New research from the University of Sussex has highlighted how increased government support is needed to make solar viable for a range of consumers.
Particularly, increased support is needed to make solar viable for elderly homeowners, student renters and the disabled, the research said, suggesting policy initiatives such as tax incentives and grants to help lower the cost of installing solar into neigbourhoods with high deprivation.
The academics involved in the research also recommended broadening out recent interest-free loan systems for electric vehicles (EVs) to incorporate the installation of solar PV.

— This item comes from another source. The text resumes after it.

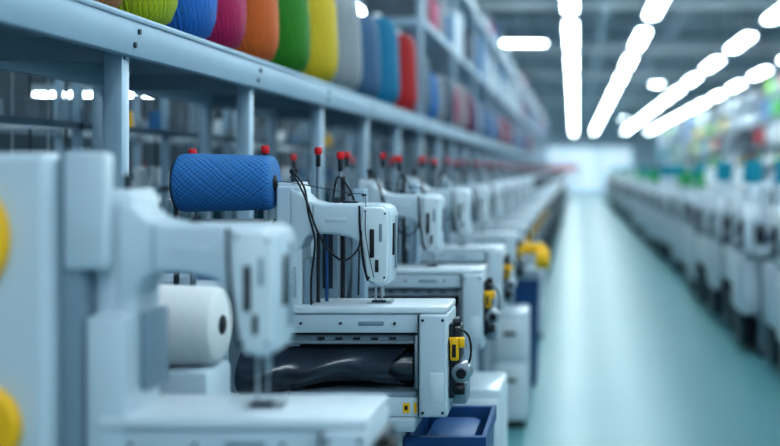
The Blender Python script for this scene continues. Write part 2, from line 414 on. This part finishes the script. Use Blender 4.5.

Additionally, expansion of shared-ownership business models, including cooperatives or council-led schemes offering solar deployment and maintenance to homes that cannot pay, would help students, renters and non-homeowners, the academics found.
Benjamin K Sovacool, professor of energy policy in the Science Policy Research Unit at the University of Sussex Business School, said the research found that solar energy adoption can exacerbate inequalities in a variety of ways, including its availability to different groups of people.
“There are also disparities in terms of where people live in the UK and the availability of a skilled workforce or infrastructure to support solar power, inequity in the way that pollution and waste can impact nature, and a generational imbalance in the future burdens of maintenance and repair and rebounds in energy consumption.”
Demographic inequities within solar PV deployment, such as unfair adoption patterns within social groups often categorised by gender, income, age or race, can be partially remedied by cheaper, smaller systems or the shared ownership business models, the research found.
Additionally, spatial inequities such as a lack of access to clean air in the local environment can be offset by targeted skills training or policy incentives that seek to even out geographic adoption patterns, while temporal inequities such as shifting burdens onto future generations or issues of intergenerational equity can be addressed through innovations in technology, especially inverters, and extended producer responsibility.
The research found a need for policies that meet the challenges of maintenance, repair, removal and remanufacture of solar PV systems, with this including extended producer responsibility and takeback schemes for broken or retired solar systems. This would help to tackle what the researchers said is a “growing waste issue” within the industry.
However, the research also identified some homeowners who used their solar generation to justify increased use of electrical appliances, with progressive energy tariffs or in-home displays as part of a package of wider energy awareness and demand reduction measures possibilities for disincentivising this.
Demand levels are a key consideration in the transition towards net zero, with increased electricity demand expected from technology such as EVs and heat pumps. Meanwhile, National Grid ESO has previously outlined the need to reduce demand from areas such as transport, while trials such as the Crowdflex project have highlighted how domestic flexibility can significantly reduce peak demand.
Additionally, the researchers said there should be rigorous industry standards on supply chain transparency, including amendments to the Modern Slavery Act 2015 to target all low-carbon technologies to ensure the transition to a low-carbon economy in the UK is not directly connected to poor, illegal or inhumane labour practices within global solar supply chains.
This follows the Foreign Affairs Committee calling for a ban on the import of solar panels from Xinjiang Province, China after reports of forced labour in the solar supply chain. Indeed, last year 175 solar manufacturers, utilities and developers signed a pledge to ensure the supply chain is free of forced labour, while the US government blocked imports of some solar products with links to the Xinjiang region.
The researchers also referenced reports from the Financial Times that the government is to outline goals in the upcoming energy strategy to increase solar capacity from 14GW to 50GW by 2030.
“In light of this announcement, solar advocates, manufacturers, and policymakers can least afford to ignore the mounting justice issues associated with current patterns of adoption, particularly if this pace of adoption is tied to increasing energy security concerns,” Dr Max Lacey-Barnacle, research fellow in just transitions in the Science Policy Research Unit at the University of Sussex Business School, said.